The anti-colonial uprising taking place in Oceti Sakowin treaty territory and spilling onto the world stage was met with violent state repression. AIM leaders were assassinated and many were imprisoned. For example, Native leader Leonard Peltier, who participated in this movement for the life and dignity of his people, to this day sits behind bars as one of the longest serving political prisoners in United States history. From 1977 to 2012 South Dakota’s prison population increased 500 percent. One-third of its prison population is Native, although Natives make up only nine percent of the total population.
With the advent of tarsands extraction and heavy crude pipelines destroying water supplies and scorching the earth, Natives and the Oceti Sakowin have once again reunited. This unification first targeted tarsands and pipeline construction in so-called Canada in First Nations’ territory. Successful blockades have halted pipelines. In 2014, the Oceti Sakowin began a massive organizing effort, with help from allies, against the Keystone XL (KXL) pipeline that, too, threatened to cross the Missouri River. Our Nation is made up of some of the poorest people in the Western hemisphere organizing to oppose a fossil fuel industry made up of some of the most powerful and wealthiest people on the planet. Despite these odds KXL was defeated on November 6, 2015. After mass protests, the Obama administration denied the pipeline’s permit.
Two important lessons were drawn from the KXL struggle that were carried into #NoDAPL. The power of multinational unity between Natives and non-Natives was one of the movement’s successes. The other proved the transformative power and potential of anti-colonial resistance to successfully mobilize poor people against the rich and powerful — and win!
Like our ancestors’ wars of the nineteenth century, our current war is also defensive — it is to protect water and land from inevitable spoliation in the name of profit. The #NoDAPL movement is explicitly nonviolent, which accounts for its mass appeal to Native and non-Native communities. In spite of this, political violence as a tactic of state repression has emerged against water protectors who engage in nonviolent direct action to disrupt the construction of the pipeline as well as those not engaged in direct actions. Natives at or near camp — whether involved in direct actions or not — are also targets for surveillance and repression. The camp and the Standing Rock reservation are under constant surveillance. The reason: Native bodies stand between corporations and their money. Halting the accumulation of capital, which in this context is the exploitation of our river and lands, has piqued settler ire and spite.

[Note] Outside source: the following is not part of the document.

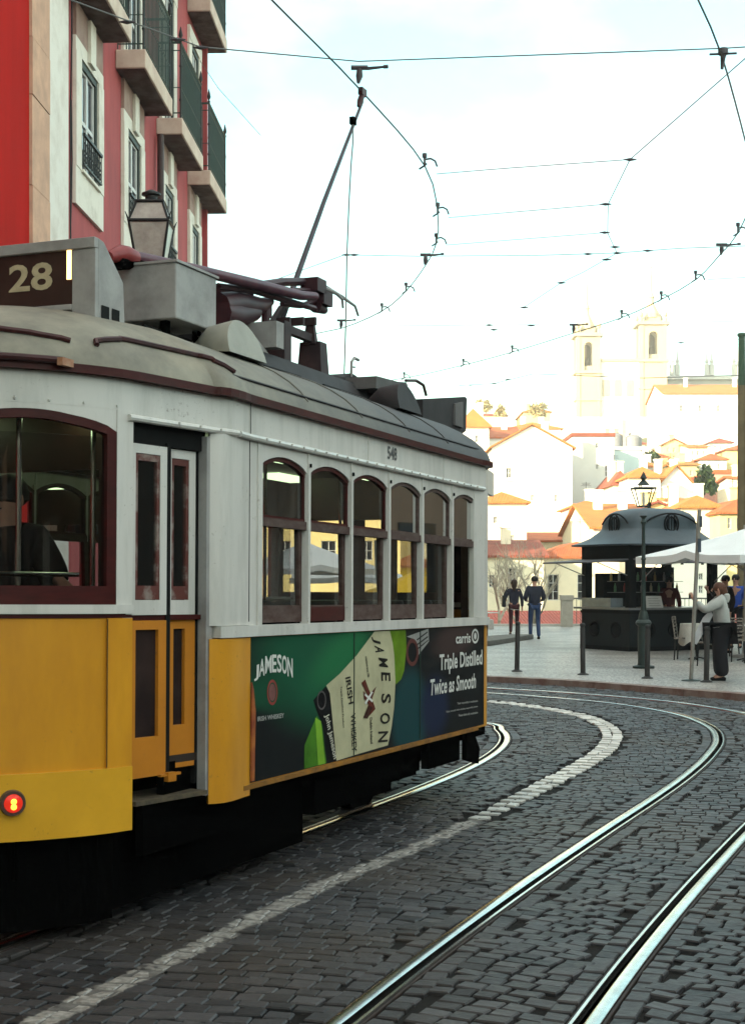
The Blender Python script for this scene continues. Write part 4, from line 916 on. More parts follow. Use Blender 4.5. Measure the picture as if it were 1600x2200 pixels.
# ================================================================ RED BUILDING ON THE LEFT
FX0, FSL = -3.97, .04               # facade plane: X = FX0 + FSL*(Y-23)
def facX(Y): return FX0 + FSL * (Y - 23)
YB0 = 19.0
fang = math.atan2(1, FSL)            # local x runs along the facade, away from the camera; local y goes into the house
root_y = 18.1
rb_ = empty('red_building', (facX(root_y), root_y, 0), fang)
tag(rb_, 'pinkish red town house with stone pilaster, pale window surrounds and stone balconies behind the tram', 'building')
K = math.sqrt(1 + FSL ** 2)
def lx(Y): return (Y - root_y) * K
redm = mat('red_render', (.37, .075, .078), .85, c2=(.24, .055, .060), stretch=(1.5, 1, .35), scale=1.3, lo=.3, hi=.65, bump=.06, bscale=30)
surr = mat('pale_surround', (.62, .59, .52), .7, c2=(.48, .44, .38), scale=2.5, lo=.3, hi=.5)
stone = mat('orange_stone', (.58, .35, .24), .8, c2=(.40, .25, .18), scale=3, bump=.1)
stonew = mat('white_stone', (.64, .62, .57), .8, c2=(.52, .48, .43), scale=2.2, lo=.3, hi=.55, bump=.1)
corb = mat('stained_lintel', (.22, .13, .11), .8, c2=(.33, .24, .20), scale=2.5)
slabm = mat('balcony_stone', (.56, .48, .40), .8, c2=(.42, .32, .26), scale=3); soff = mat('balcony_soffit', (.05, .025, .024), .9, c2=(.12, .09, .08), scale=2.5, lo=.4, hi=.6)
iron = mat('green_iron', (.018, .045, .035), .5, var=.3); ironb = mat('black_iron', (.012, .013, .014), .5, var=.3)
sashw = mat('sash_white', (.55, .56, .55), .5, var=.15); dkg = mat('dark_green_frame', (.035, .045, .04), .6, var=.3)
cols_ = [(20.25, 21.95), (23.4, 25.1), (26.7, 28.3), (29.75, 31.3)]
XE = lx(31.85)
holes = []
for a, c in cols_:
    a, c = lx(a), lx(c); holes.append((a + .32, c - .32, 7.40, 8.95)); holes.append((a + .32, c - .32, 9.96, 12.6)); holes.append((a + .32, c - .32, 13.5, 15.4)); holes.append((a + .3, c - .3, 3.0, 5.4))
b = MB(); wall_holes(b, 0, XE, 0, 17, holes, 0, .28)
b.quad((XE, 0, 0), (XE, 9, 0), (XE, 9, 17), (XE, 0, 17)); b.quad((0, 9, 0), (0, 9, 17), (XE, 9, 17), (XE, 9, 0)); b.quad((0, 0, 17), (XE, 0, 17), (XE, 9, 17), (0, 9, 17)); b.quad((0, .3, 0), (0, 9, 0), (0, 9, 17), (0, .3, 17))
b.build('wall', redm, rb_)
b = MB(); b.box(lx(18.84), -.045, 0, lx(19.86), .02, 17); b.build('white_pilaster', stonew, rb_)
b = MB(); z = 0; k = 0
while z < 17:
    h = (1.1, .7, 1.45)[k % 3]; b.box(lx(18.0), -.06 - .006 * (k % 2), z + .006, lx(18.83), .3, min(17, z + h) - .006); z += h; k += 1
b.build('stone_quoins', stone, rb_)
b = MB(); b.box(lx(31.70), -.10, 0, lx(31.84), .02, 17); b.build('corner_strip', redm, rb_)
for i, (a, c) in enumerate(cols_):
    a, c = lx(a), lx(c)
    # first floor window with apron
    b = MB(); b.box(a, -.05, 6.86, c, -.002, 7.38); b.box(a, -.06, 7.38, a + .32, -.002, 8.95); b.box(c - .32, -.06, 7.38, c, -.002, 8.95); b.box(a, -.05, 8.95, c, -.002, 9.15)
    b.box(a + .3, -.09, 7.36, c - .3, .27, 7.40); b.build('window_surround', surr, rb_)
    b = MB(); b.box(a + .03, -.05, 9.152, c - .03, -.002, 9.64); b.build('lintel', corb, rb_)
    b = MB(); b.box((a + c) / 2 - .16, -.10, 9.0, (a + c) / 2 + .16, -.052, 9.60); b.build('keystone', surr, rb_)
    for (x0, x1, z0, z1, up) in ((a + .32, c - .32, 7.40, 8.95, 0), (a + .32, c - .32, 9.96, 12.6, 1)):
        w = empty('window'); w.parent = rb_
        b = MB(); b.box(x0, -.03, z0, x0 + .09, .03, z1); b.box(x1 - .09, -.03, z0, x1, .03, z1); b.box(x0 + .09, -.03, z1 - .09, x1 - .09, .03, z1); b.build('outer_frame', dkg, w)
        b = MB(); xm = (x0 + x1) / 2; f = .06
        b.box(x0 + .09, .0, z0, x0 + .09 + f, .05, z1 - .09); b.box(x1 - .09 - f, .0, z0, x1 - .09, .05, z1 - .09); b.box(xm - .04, -.002, z0, xm + .04, .05, z1 - .09)
        nb = 2 if not up else 3
        for k in range(nb + 1):
            z = z0 + (z1 - .09 - z0) * k / nb; b.box(x0 + .1, .002, max(z0, z - .03), x1 - .1, .048, min(z1 - .09, z + .03))
        b.build('sash', sashw, w)
        b = MB(); b.box(x0 + .1, .022, z0, x1 - .1, .03, z1 - .09); b.build('pane', mat('facade_pane', (.05, .06, .075), .06, c2=(.02, .02, .03), scale=1.5, spec=1), w)
    # upper surround
    b = MB(); b.box(a, -.05, 9.96, a + .32, -.002, 12.6); b.box(c - .32, -.05, 9.96, c, -.002, 12.6); b.box(a, -.06, 12.6, c, -.002, 12.85); b.build('window_surround', surr, rb_)
    b = MB(); b.box(a + .32, .2, 13.5, c - .32, .21, 15.4); b.box(a + .3, .2, 3.0, c - .3, .21, 5.4); b.build('dark_pane', M['pane'], rb_)
    # iron grille at the foot of the window
    b = MB(); x0, x1 = a + .30, c - .30
    b.box(x0, -.10, 7.46, x1, -.07, 7.485); b.box(x0, -.11, 7.86, x1, -.07, 7.90)
    n = 9
    for k in range(n + 1):
        x = x0 + (x1 - x0) * k / n; b.tube([(x, -.085, 7.48), (x, -.085, 7.87)], .008, 5)
        if k < n:
            xc = x + (x1 - x0) / n / 2; b.tube([(xc + .05 * math.cos(t), -.085, 7.72 + .07 * math.sin(t)) for t in [q * math.pi / 4 for q in range(9)]], .007, 4)
            b.tube([(xc + .035 * math.cos(t), -.085, 7.57 + .05 * math.sin(t)) for t in [q * math.pi / 4 for q in range(9)]], .006, 4)
    b.build('window_grille', ironb, rb_)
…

The prolonged peaceful encampment practices an unsettling counter-sovereignty. It has drawn the support and solidarity of more than 200 Native Nations and countless thousands of allied forces sending a clear message to corporate interests: North Dakota cannot manage its Indians and the “Indian Problem” is out of control. After all, controlling the “Indian Problem” has always meant maintaining unrestricted access to Native lands and resources and keeping Indians silent, out of view, and factionalized. At Standing Rock, an unarmed, nonviolent prayer camp poses such a serious threat to settler proprietary claims that North Dakota Governor Jack Dalrymple, who has direct ties to the oil and gas industry, has deployed the full force of the Highway Patrol and the National Guards. These forces are not there to service an impoverished Native community or protect the integrity of the land and river. They are there to carry out the will of DAPL backers Energy Transfer Partners, some of the richest and most powerful people in the world who have used attack dogs against unarmed, nonviolent water protectors. More than 60 have been arrested, including journalists. Violent state repression has not ceased.

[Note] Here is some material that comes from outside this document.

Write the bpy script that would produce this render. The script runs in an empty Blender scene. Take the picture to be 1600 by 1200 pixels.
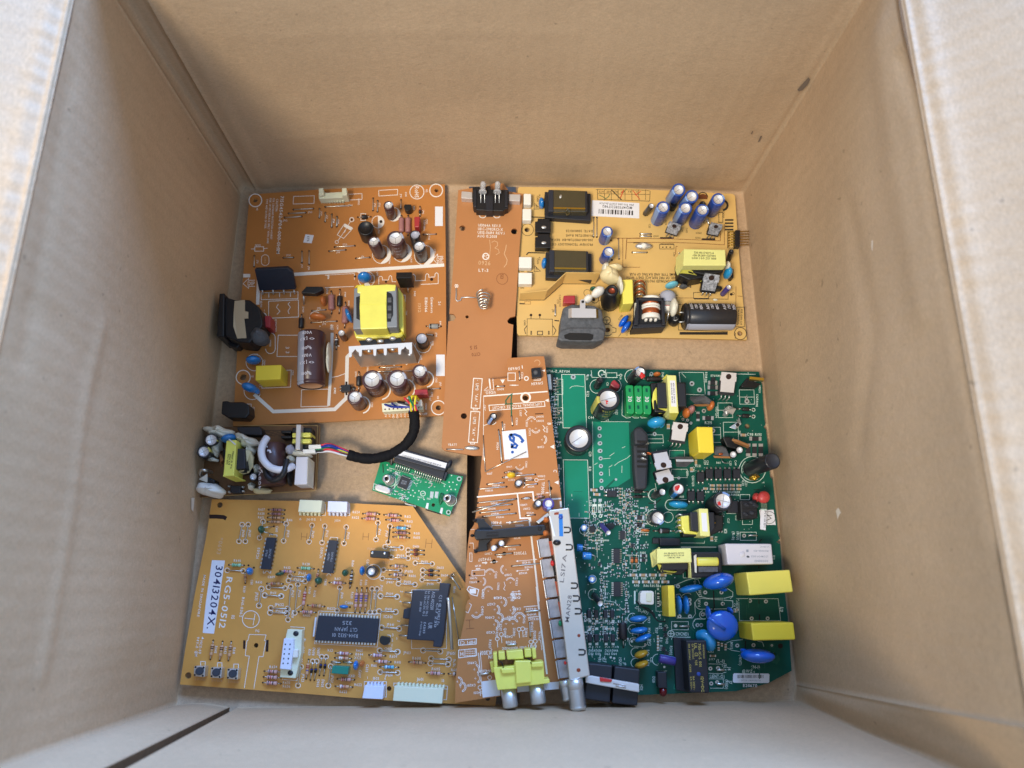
import bpy, bmesh, math, random
from mathutils import Vector, Matrix, geometry
random.seed(7)
sc = bpy.context.scene
COL = sc.collection
# ---------------------------------------------------------------- camera
F, CX, CY, H = 1145.0, 800.0, 600.0, 0.44
Zc = Vector((20, 325, 1145)).normalized()
Yc = Vector((24, 4033, -1145)); Yc = (Yc - Yc.dot(Zc) * Zc).normalized()
Xc = Yc.cross(Zc)
R3 = Matrix((Xc, Yc, Zc))
cd = bpy.data.cameras.new('camera'); cam = bpy.data.objects.new('camera', cd); COL.objects.link(cam)
cam.matrix_world = Matrix.Translation((0, 0, H)) @ R3.to_4x4()
cd.sensor_width = 36; cd.sensor_fit = 'HORIZONTAL'; cd.lens = F / 1600 * 36
cd.clip_start = 0.01; cd.clip_end = 50
cd.dof.use_dof = True; cd.dof.focus_distance = 0.435; cd.dof.aperture_fstop = 8.0
sc.camera = cam
# ---------------------------------------------------------------- light
wd = bpy.data.worlds.new('World'); sc.world = wd; wd.use_nodes = True
bg = wd.node_tree.nodes['Background']
bg.inputs[0].default_value = (0.50, 0.70, 1.0, 1); bg.inputs[1].default_value = 0.88
def area(name, loc, target, size, power, col):
    ld = bpy.data.lights.new(name, 'AREA'); ld.shape = 'RECTANGLE'; ld.size, ld.size_y = size
    ld.energy = power; ld.color = col
    o = bpy.data.objects.new(name, ld); COL.objects.link(o); o.location = loc
    o.rotation_euler = (Vector(target) - Vector(loc)).to_track_quat('-Z', 'Y').to_euler()
sl = bpy.data.lights.new('room_lamp', 'SPOT'); sl.energy = 130; sl.color = (1.0, 0.88, 0.70); sl.shadow_soft_size = 0.24; sl.spot_size = math.radians(26); sl.spot_blend = 1.0
so = bpy.data.objects.new('room_lamp', sl); COL.objects.link(so); so.location = (-0.58, -0.48, 1.45)
so.rotation_euler = (Vector((0.0, 0.145, 0.06)) - so.location).to_track_quat('-Z', 'Y').to_euler()
area('sky_light', (0.35, 1.5, 0.95), (0.0, -0.1, 0.08), (1.2, 0.8), 76, (0.26, 0.48, 1.0))
sc.view_settings.view_transform = 'Standard'; sc.view_settings.look = 'None'
sc.view_settings.exposure = 0.12; sc.view_settings.gamma = 1.0; sc.view_settings.use_curve_mapping = False

# ---------------------------------------------------------------- helpers
def P(px, py, z):
    v = Vector((px - CX, CY - py, -F)); w = R3 @ v; t = (z - H) / w.z
    return Vector((w.x * t, w.y * t, z))
def lin(c):
    c /= 255.0
    return c / 12.92 if c <= 0.04045 else ((c + 0.055) / 1.055) ** 2.4
MC = {}
def mat(name, rgb, rough=0.5, metal=0.0, spec=0.5, var=0.0, vscale=60.0, bump=0.0, bscale=300.0, trans=0.0, coat=0.0):
    m = bpy.data.materials.new(name); m.use_nodes = True; nt = m.node_tree; b = nt.nodes['Principled BSDF']
    c = tuple(lin(x) for x in rgb) + (1,)
    b.inputs['Base Color'].default_value = c; b.inputs['Roughness'].default_value = rough
    b.inputs['Metallic'].default_value = metal; b.inputs['Specular IOR Level'].default_value = spec
    b.inputs['Transmission Weight'].default_value = trans; b.inputs['Coat Weight'].default_value = coat
    tc = nt.nodes.new('ShaderNodeTexCoord')
    if var:
        n = nt.nodes.new('ShaderNodeTexNoise'); n.inputs['Scale'].default_value = vscale; n.inputs['Detail'].default_value = 6; n.inputs['Roughness'].default_value = 0.65
        nt.links.new(tc.outputs['Object'], n.inputs['Vector'])
        r = nt.nodes.new('ShaderNodeMapRange'); r.inputs[1].default_value = 0.3; r.inputs[2].default_value = 0.7
        r.inputs[3].default_value = 1 - var; r.inputs[4].default_value = 1 + var
        nt.links.new(n.outputs[0], r.inputs[0])
        mx = nt.nodes.new('ShaderNodeVectorMath'); mx.operation = 'SCALE'; mx.inputs[0].default_value = c[:3]
        nt.links.new(r.outputs[0], mx.inputs['Scale']); nt.links.new(mx.outputs[0], b.inputs['Base Color'])
    if bump:
        n2 = nt.nodes.new('ShaderNodeTexNoise'); n2.inputs['Scale'].default_value = bscale; n2.inputs['Detail'].default_value = 4
        nt.links.new(tc.outputs['Object'], n2.inputs['Vector'])
        bp = nt.nodes.new('ShaderNodeBump'); bp.inputs['Strength'].default_value = bump; bp.inputs['Distance'].default_value = 0.0006
        nt.links.new(n2.outputs[0], bp.inputs['Height']); nt.links.new(bp.outputs[0], b.inputs['Normal'])
    MC[name] = m
    return m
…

The Army Corps of Engineers, who maintains jurisdiction over the river in violation of the 1854 and 1868 Fort Laramie Treaties, claims it holds the final say about whether the DAPL can cross the Missouri River. The #NoDAPL encampment, in an exercise in Native sovereignty, sits atop lands claimed by the Corps, who only recently “permitted” the camp’s presence. On September 9, the Department of Interior, the Department of Justice, and the Corps also issued a joint statement halting — for now — the construction of the pipeline under the Missouri River as the Standing Rock Sioux Tribe’s case against DAPL will be considered and reviewed. This was a victory — a temporary halt of construction at a key site — and proof that this enemy, no matter how powerful, violent, or spiteful, too, can be defeated if Native people refuse to back down and continue to act in unity and cooperation. While construction halted under the river, it continues everywhere else. So too do direct actions. So too does the peaceful encampment. And so too must our focus and support on #NoDAPL. The encampment will remain until the pipeline is completely defeated.

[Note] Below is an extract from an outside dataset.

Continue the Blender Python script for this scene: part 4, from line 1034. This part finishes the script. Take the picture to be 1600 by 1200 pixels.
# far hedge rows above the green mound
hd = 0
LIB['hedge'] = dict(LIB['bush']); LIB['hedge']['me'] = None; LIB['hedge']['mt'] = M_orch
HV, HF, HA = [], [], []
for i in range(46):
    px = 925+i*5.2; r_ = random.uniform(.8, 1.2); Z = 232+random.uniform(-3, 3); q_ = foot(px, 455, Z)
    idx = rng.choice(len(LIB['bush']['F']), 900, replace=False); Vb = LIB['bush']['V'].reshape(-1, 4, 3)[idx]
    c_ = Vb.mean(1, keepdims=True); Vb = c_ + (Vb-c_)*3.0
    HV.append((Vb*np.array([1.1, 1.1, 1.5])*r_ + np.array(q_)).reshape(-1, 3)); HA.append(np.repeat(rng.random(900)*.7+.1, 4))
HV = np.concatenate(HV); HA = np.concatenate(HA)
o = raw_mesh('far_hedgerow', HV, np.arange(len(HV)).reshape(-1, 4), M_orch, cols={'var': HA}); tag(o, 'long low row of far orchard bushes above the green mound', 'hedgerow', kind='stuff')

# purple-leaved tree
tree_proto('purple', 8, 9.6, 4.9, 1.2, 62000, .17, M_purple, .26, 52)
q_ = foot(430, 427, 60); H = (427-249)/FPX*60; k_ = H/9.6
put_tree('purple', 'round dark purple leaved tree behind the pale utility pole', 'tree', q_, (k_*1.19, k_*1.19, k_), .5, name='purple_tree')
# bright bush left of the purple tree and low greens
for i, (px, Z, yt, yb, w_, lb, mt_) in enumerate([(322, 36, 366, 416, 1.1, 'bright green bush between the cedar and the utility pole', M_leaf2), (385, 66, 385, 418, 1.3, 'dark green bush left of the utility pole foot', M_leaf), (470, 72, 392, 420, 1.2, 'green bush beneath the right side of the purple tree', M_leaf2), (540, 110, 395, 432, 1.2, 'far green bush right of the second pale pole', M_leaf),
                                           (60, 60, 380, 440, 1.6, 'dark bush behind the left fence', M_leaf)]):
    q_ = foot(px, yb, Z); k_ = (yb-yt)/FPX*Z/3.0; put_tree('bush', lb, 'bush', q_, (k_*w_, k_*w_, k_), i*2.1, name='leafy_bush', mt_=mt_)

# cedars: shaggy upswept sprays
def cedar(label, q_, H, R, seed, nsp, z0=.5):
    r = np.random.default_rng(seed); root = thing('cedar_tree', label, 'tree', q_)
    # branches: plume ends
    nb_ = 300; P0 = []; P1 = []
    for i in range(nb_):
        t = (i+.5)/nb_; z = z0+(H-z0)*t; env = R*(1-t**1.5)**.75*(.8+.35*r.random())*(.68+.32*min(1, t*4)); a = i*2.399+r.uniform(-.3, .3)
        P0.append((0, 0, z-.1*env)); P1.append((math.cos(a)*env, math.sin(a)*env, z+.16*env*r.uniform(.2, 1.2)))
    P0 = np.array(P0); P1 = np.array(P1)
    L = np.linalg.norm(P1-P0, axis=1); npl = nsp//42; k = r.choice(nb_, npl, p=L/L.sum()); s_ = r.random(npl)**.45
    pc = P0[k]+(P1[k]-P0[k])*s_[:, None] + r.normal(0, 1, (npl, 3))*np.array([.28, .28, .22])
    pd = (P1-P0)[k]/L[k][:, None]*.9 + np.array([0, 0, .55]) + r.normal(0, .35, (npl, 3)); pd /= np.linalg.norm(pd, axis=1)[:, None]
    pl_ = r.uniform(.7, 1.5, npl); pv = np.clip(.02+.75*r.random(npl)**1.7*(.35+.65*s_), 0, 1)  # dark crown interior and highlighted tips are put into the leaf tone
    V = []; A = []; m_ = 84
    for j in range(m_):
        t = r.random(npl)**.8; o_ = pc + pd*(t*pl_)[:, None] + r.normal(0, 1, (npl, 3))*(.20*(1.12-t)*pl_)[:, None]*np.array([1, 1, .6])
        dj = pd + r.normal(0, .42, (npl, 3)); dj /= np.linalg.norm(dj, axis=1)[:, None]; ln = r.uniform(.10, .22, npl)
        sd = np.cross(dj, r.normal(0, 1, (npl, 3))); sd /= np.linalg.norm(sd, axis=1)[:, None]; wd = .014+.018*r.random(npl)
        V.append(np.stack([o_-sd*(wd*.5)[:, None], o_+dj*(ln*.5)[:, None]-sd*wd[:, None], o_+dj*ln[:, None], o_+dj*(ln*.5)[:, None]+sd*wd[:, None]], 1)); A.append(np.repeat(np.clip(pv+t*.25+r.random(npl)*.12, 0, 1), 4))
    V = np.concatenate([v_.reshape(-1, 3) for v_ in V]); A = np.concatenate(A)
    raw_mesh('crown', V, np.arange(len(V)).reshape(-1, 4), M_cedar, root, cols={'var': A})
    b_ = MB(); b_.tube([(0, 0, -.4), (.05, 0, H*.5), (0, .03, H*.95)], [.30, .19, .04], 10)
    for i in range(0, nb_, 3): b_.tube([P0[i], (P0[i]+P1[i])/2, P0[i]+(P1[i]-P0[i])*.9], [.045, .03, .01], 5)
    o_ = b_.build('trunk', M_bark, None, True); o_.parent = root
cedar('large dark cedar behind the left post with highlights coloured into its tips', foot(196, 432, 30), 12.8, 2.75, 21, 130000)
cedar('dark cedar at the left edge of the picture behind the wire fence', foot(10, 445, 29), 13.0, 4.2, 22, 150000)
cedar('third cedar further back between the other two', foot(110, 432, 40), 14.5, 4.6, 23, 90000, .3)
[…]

Oceti Sakowin and Native resistance, as it has for centuries, will also continue until our common enemy is defeated.
Early lessons from this ongoing struggle can be drawn to help strategize future possibilities:
- The colonial state does not possess, and never has possessed, the moral high ground. It defends corporate access to Native lands and uses violence as a political tactic to maintain its contested authority over the land. The North Dakota National Guard has never in its history been deployed in force against an unarmed “domestic” population– until now. The National Guard and the Highway Patrol protect corporate interests and enforce the colonial state’s monopoly on violence against the most vulnerable and marginalized populations – Native people.
- The prayer camp has galvanized multinational unity, primarily mobilizing everyday people in defense of Native sovereignty, self-determination, and treaty rights.
- Treaty rights, and by default Native sovereignty, protect everyone’s rights. In this case, they protect a vital fresh water source for millions – the Missouri River.
- #NoDAPL anti-colonial struggle is profoundly anti-capitalist. It is the frontline. It is the future.
- The profits that corporations like Energy Transfer Corporation reap from colonial projects like the DAPL should be seized and used to repair damage to the land and river. With this also comes a long-term goal to restore the Missouri River to its rightful protectors – the Oceti Sakowin – and its natural path. This means the Army Corps of Engineers must relinquish its claim to the river and begin to demolish the Pick-Sloan dams so that the river and its people may once again live.